* [Description of the task] Beginning with the first line of the entries below, quote each line until you reach and include the line with "RA = -math.atan(140".

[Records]
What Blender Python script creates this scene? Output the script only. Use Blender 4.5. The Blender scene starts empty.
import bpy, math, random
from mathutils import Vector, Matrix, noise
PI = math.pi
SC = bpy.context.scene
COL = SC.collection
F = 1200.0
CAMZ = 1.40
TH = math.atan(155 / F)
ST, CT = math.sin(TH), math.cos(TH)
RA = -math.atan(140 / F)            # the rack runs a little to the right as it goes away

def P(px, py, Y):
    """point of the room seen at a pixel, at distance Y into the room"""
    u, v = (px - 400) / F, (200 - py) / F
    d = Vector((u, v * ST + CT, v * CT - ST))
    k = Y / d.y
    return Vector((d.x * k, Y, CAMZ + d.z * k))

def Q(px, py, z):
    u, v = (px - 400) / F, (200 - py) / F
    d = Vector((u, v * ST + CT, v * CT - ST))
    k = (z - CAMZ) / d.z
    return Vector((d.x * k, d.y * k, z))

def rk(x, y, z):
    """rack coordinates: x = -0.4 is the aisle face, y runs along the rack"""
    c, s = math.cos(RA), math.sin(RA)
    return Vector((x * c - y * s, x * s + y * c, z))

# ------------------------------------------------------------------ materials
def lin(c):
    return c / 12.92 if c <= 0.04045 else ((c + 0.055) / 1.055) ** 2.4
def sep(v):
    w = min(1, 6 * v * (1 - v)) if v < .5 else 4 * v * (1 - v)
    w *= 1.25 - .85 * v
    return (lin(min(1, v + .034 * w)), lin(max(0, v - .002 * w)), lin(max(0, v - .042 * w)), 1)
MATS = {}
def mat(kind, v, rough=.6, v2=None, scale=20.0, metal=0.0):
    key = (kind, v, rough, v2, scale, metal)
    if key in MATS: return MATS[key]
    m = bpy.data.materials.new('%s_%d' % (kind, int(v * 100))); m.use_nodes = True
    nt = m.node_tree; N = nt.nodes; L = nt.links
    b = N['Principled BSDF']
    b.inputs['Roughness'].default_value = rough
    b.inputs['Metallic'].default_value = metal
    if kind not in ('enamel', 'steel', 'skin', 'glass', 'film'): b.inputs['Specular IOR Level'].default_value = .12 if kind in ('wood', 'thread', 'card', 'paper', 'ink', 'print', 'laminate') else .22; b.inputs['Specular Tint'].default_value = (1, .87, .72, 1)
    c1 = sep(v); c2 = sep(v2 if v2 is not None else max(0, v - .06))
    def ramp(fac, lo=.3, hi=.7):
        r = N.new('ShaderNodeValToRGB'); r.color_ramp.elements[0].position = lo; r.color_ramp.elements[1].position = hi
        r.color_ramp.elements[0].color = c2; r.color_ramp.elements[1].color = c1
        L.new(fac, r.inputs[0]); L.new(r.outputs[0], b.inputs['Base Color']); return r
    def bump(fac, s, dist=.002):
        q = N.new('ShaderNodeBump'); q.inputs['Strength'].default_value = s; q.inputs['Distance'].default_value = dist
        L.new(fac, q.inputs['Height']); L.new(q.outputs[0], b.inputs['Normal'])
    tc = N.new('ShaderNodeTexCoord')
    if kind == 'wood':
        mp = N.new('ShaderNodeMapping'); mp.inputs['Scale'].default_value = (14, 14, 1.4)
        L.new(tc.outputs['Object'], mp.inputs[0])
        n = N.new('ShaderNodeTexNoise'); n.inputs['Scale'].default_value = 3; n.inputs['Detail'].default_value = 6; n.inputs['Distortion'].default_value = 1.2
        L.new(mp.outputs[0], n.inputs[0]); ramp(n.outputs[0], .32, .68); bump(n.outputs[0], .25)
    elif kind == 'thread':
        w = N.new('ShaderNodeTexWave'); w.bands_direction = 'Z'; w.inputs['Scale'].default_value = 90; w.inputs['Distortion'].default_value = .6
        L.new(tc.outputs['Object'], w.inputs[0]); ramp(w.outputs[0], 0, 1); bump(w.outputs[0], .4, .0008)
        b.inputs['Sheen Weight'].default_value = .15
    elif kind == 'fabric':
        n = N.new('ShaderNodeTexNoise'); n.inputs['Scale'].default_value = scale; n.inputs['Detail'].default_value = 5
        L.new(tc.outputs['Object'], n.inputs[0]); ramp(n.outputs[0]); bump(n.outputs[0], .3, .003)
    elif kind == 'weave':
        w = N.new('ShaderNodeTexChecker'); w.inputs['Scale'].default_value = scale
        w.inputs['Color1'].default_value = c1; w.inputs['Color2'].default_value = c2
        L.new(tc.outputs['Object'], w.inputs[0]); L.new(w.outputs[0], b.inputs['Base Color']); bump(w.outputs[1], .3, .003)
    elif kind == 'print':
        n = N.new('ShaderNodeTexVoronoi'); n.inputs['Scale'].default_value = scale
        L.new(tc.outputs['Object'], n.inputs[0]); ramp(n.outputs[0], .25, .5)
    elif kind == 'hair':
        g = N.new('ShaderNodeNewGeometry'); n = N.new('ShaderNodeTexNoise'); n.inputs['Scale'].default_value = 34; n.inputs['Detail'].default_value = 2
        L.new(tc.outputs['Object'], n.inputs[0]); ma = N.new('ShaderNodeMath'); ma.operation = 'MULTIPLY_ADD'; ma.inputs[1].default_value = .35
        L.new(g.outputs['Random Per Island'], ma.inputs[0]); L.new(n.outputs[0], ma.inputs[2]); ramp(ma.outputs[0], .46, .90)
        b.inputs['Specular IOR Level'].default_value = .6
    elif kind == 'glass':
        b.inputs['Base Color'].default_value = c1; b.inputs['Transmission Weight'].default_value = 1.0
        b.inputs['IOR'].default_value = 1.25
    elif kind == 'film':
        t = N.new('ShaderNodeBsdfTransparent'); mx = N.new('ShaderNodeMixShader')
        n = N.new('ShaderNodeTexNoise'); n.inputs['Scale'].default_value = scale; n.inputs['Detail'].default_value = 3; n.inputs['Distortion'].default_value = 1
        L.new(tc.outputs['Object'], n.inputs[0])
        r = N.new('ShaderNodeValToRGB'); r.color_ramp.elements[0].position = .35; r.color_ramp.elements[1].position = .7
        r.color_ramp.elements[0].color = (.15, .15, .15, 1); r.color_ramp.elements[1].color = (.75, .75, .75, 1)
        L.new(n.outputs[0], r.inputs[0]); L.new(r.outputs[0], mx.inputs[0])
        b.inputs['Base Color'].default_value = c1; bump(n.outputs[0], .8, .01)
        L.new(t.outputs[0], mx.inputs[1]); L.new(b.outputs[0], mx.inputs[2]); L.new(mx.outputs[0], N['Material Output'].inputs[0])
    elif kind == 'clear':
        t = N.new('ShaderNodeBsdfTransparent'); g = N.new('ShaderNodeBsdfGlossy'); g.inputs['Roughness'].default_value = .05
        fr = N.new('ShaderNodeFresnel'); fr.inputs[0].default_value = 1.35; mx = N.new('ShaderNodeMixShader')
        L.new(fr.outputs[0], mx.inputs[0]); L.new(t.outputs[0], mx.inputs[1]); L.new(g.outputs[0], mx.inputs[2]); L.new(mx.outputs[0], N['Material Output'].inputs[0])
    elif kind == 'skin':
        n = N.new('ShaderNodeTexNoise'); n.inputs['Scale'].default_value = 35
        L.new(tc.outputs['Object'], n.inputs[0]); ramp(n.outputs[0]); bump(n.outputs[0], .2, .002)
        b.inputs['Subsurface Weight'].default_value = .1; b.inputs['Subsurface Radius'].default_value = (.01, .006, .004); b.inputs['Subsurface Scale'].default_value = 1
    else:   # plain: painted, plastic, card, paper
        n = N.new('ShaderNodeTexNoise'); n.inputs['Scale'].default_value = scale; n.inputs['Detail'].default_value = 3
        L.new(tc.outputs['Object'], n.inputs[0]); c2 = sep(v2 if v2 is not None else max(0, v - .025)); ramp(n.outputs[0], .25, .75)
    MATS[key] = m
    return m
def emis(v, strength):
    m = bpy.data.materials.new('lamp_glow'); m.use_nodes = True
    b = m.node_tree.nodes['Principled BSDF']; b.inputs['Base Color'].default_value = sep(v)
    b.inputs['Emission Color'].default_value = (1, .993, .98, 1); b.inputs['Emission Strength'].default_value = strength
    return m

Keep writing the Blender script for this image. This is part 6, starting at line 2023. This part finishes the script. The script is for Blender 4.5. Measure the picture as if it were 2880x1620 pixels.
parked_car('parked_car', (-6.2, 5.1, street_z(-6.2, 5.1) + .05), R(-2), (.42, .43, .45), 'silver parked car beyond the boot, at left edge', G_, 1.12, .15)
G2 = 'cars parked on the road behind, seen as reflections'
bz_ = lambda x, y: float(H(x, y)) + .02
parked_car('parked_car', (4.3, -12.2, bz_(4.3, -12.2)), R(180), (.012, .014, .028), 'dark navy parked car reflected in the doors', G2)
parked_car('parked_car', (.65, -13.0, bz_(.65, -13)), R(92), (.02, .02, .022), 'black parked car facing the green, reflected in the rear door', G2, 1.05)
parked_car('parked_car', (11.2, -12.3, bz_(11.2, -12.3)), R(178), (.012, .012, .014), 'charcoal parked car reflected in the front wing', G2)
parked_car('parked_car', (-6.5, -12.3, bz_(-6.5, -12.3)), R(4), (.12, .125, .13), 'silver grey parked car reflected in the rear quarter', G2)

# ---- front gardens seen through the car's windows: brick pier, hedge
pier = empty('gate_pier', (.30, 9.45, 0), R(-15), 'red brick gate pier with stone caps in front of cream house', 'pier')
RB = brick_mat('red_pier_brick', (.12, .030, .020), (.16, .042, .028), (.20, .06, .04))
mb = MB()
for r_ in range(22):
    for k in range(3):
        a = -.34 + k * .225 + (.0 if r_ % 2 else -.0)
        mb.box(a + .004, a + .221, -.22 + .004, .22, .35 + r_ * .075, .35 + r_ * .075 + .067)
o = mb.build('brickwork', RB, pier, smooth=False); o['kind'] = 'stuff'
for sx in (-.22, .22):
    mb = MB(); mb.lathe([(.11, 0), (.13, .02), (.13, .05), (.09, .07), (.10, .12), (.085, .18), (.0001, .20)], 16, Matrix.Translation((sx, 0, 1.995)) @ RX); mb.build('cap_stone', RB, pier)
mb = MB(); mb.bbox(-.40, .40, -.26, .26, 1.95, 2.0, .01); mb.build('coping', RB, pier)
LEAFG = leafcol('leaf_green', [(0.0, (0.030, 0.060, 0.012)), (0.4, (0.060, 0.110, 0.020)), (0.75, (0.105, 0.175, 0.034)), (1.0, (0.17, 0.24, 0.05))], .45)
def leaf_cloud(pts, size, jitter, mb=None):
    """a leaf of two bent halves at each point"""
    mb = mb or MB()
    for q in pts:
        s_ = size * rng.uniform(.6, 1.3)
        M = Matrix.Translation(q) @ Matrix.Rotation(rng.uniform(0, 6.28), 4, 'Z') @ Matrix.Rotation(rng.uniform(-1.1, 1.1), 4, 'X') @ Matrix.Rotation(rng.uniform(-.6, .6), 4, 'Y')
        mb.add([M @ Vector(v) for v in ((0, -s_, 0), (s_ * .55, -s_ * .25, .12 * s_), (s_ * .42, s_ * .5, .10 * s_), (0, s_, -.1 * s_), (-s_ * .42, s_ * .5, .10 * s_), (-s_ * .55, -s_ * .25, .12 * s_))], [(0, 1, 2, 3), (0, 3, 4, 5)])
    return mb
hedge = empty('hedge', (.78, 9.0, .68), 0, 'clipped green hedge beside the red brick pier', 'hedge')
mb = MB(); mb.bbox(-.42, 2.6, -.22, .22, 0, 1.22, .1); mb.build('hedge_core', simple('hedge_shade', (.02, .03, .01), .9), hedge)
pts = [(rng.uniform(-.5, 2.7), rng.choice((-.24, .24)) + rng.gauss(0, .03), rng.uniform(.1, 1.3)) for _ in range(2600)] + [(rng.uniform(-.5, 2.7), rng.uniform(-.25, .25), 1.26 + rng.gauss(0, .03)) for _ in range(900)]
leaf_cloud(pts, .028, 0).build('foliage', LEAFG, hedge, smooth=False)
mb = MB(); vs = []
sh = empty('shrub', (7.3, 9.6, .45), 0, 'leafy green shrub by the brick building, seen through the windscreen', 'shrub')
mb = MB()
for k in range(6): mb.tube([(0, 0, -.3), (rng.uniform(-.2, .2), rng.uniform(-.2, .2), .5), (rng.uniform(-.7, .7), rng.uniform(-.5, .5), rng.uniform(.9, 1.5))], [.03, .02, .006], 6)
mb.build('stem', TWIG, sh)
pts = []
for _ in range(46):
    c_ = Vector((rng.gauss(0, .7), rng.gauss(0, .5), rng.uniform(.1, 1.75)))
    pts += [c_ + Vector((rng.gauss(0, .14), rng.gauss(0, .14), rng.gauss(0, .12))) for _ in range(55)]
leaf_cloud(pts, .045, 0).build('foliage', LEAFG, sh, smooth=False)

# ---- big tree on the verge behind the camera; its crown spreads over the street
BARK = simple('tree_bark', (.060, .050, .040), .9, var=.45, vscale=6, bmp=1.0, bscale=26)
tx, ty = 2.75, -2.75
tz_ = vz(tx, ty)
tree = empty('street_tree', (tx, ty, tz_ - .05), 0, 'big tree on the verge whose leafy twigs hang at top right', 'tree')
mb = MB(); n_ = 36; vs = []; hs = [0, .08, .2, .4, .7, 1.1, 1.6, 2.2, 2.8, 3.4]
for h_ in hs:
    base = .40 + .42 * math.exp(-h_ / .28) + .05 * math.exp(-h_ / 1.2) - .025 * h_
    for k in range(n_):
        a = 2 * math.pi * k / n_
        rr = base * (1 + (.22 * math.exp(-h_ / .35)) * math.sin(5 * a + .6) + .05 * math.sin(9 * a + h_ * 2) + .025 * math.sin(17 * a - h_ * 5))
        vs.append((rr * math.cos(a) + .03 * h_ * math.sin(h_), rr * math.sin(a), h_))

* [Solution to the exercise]
What Blender Python script creates this scene? Output the script only. Use Blender 4.5. The Blender scene starts empty.
import bpy, math, random
from mathutils import Vector, Matrix, noise
PI = math.pi
SC = bpy.context.scene
COL = SC.collection
F = 1200.0
CAMZ = 1.40
TH = math.atan(155 / F)
ST, CT = math.sin(TH), math.cos(TH)
RA = -math.atan(140 / F)            # the rack runs a little to the right as it goes away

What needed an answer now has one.